- [REQUIRED TASK]: Each line that holds the word "from" counts once. Give the total number of such lines and nothing else.

- [SUPPLIED DATA]:
------------------------------------------------------------------------

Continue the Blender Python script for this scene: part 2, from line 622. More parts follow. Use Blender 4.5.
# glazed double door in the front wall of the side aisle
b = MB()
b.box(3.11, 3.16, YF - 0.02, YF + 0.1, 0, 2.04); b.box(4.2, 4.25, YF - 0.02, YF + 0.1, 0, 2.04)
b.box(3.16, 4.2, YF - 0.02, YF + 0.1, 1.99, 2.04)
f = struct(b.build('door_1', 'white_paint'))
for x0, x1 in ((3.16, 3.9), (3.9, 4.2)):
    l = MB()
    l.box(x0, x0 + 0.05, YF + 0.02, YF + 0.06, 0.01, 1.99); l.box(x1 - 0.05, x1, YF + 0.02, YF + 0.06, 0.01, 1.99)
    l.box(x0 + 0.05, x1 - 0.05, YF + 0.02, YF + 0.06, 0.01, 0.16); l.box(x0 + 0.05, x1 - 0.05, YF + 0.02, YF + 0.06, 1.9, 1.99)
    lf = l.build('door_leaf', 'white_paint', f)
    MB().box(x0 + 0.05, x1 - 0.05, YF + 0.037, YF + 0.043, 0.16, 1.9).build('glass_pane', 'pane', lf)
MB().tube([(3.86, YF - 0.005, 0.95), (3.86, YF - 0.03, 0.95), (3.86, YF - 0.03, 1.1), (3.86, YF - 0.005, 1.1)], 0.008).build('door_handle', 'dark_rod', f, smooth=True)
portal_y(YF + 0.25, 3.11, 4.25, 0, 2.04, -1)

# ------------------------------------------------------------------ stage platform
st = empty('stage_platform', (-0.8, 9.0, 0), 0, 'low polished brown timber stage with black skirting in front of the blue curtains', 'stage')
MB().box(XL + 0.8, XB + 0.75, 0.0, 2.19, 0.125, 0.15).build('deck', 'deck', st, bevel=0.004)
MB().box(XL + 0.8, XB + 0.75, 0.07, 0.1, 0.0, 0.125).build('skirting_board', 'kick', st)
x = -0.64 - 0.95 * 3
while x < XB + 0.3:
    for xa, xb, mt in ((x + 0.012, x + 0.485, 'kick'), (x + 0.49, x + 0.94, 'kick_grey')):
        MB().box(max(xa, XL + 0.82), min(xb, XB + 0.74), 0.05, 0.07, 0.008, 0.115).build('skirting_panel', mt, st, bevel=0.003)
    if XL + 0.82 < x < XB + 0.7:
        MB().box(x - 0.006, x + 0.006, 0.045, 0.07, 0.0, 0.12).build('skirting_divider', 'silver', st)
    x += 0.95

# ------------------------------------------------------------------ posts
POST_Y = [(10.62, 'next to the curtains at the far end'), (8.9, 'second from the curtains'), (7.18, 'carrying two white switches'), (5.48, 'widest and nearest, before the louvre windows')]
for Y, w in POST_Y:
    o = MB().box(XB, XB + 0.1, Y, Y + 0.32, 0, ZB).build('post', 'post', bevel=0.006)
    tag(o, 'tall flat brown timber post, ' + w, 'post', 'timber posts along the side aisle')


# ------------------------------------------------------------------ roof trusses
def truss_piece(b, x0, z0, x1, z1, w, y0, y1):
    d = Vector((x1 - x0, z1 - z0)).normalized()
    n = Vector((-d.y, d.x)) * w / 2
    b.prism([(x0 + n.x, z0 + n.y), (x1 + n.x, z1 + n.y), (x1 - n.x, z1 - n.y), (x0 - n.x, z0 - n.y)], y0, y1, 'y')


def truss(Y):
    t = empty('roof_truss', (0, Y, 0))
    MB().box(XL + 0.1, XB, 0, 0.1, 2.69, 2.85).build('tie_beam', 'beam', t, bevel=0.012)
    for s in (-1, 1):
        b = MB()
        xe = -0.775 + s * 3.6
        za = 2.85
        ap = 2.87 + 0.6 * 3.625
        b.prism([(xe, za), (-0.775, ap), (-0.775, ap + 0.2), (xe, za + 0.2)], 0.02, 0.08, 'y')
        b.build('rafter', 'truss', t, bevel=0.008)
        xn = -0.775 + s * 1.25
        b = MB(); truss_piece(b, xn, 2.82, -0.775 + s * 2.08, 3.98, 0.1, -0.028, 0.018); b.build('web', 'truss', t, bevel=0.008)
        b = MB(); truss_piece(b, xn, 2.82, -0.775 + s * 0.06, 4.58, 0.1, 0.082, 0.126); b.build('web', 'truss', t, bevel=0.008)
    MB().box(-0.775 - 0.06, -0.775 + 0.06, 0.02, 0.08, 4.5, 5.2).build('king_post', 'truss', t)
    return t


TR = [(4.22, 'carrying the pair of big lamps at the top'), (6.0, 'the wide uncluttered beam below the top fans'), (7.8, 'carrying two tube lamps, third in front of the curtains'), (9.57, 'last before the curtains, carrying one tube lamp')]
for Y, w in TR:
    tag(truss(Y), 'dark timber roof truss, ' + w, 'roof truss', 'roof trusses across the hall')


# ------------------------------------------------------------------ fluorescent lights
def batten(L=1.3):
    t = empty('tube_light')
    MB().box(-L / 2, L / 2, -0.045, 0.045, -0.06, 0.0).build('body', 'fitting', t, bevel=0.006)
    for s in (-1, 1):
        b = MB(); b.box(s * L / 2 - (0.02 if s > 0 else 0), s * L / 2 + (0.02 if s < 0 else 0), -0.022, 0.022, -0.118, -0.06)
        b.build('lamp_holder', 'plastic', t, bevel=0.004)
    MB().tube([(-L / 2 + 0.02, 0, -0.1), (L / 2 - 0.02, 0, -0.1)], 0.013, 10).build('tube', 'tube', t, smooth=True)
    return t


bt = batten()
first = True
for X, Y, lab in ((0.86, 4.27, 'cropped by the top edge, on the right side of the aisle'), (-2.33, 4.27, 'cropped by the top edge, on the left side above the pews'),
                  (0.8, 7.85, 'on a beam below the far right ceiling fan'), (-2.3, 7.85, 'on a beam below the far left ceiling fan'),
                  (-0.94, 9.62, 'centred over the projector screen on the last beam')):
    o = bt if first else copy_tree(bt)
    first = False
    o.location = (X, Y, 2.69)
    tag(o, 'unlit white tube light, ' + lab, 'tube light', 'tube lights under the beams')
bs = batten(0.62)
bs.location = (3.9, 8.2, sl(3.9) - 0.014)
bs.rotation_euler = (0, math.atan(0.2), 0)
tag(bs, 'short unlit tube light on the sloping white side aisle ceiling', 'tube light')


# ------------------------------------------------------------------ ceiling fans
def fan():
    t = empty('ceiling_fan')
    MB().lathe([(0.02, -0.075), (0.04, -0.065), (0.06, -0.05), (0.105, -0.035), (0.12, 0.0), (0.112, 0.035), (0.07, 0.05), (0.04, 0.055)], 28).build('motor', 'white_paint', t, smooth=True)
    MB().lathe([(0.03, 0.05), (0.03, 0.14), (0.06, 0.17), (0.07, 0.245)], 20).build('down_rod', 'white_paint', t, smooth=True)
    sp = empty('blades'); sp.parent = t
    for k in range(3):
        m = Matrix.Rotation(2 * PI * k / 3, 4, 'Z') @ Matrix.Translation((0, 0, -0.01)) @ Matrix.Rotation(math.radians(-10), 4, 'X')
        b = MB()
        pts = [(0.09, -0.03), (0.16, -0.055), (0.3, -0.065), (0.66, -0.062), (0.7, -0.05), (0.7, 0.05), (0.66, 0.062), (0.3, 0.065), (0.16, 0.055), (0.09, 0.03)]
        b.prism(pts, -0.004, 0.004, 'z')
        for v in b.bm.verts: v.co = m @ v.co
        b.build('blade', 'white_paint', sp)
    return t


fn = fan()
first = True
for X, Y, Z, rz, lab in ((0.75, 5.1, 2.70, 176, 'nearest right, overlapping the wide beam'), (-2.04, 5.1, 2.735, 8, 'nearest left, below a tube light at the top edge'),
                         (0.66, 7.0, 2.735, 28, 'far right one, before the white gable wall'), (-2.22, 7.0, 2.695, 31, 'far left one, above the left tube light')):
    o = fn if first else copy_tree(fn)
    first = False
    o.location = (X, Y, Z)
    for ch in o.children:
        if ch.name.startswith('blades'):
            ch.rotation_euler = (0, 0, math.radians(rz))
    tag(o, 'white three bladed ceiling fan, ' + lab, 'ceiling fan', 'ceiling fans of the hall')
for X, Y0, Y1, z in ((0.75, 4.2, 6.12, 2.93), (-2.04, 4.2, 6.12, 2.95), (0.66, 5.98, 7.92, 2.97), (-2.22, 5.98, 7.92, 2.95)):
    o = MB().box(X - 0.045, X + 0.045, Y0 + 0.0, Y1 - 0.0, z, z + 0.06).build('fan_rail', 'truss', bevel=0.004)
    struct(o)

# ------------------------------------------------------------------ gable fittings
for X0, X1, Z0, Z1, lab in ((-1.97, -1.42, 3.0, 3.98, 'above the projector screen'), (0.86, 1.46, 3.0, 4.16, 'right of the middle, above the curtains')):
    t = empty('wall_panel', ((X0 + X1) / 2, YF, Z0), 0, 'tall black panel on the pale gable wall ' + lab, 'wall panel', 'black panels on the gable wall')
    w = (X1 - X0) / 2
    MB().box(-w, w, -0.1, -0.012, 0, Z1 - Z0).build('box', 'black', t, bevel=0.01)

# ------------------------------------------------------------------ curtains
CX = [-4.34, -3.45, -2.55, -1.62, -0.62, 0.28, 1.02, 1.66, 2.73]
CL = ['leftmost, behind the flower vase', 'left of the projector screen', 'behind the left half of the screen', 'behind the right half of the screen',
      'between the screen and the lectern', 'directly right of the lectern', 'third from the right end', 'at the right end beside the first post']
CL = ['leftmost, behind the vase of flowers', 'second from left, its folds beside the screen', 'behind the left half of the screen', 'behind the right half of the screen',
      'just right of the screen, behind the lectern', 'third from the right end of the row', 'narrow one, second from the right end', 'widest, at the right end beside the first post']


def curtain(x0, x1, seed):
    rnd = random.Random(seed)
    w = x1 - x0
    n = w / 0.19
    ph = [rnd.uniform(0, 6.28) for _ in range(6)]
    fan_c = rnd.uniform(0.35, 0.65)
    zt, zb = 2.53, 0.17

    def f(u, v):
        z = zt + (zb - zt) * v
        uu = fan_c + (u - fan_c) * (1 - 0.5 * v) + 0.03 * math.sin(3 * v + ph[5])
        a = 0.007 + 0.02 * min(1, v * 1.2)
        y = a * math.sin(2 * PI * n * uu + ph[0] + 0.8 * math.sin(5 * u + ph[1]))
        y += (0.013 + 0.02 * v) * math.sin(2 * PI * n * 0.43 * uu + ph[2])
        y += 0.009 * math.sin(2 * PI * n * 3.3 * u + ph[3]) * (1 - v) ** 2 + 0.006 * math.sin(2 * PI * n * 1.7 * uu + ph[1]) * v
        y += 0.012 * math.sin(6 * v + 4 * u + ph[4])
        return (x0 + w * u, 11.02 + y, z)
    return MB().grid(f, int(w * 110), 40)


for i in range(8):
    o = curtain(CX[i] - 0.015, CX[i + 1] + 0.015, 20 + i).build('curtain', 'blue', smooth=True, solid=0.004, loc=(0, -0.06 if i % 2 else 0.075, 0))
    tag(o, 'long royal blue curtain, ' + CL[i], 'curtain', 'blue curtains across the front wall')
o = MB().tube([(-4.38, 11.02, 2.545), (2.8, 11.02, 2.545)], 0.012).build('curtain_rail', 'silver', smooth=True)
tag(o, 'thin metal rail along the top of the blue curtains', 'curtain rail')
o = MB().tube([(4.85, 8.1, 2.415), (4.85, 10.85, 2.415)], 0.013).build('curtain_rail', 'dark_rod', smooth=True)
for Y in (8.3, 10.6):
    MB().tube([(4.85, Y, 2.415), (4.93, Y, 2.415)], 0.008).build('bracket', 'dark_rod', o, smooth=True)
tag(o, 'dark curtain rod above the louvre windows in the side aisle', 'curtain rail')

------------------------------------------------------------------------

- [RESULT BELOW]: 5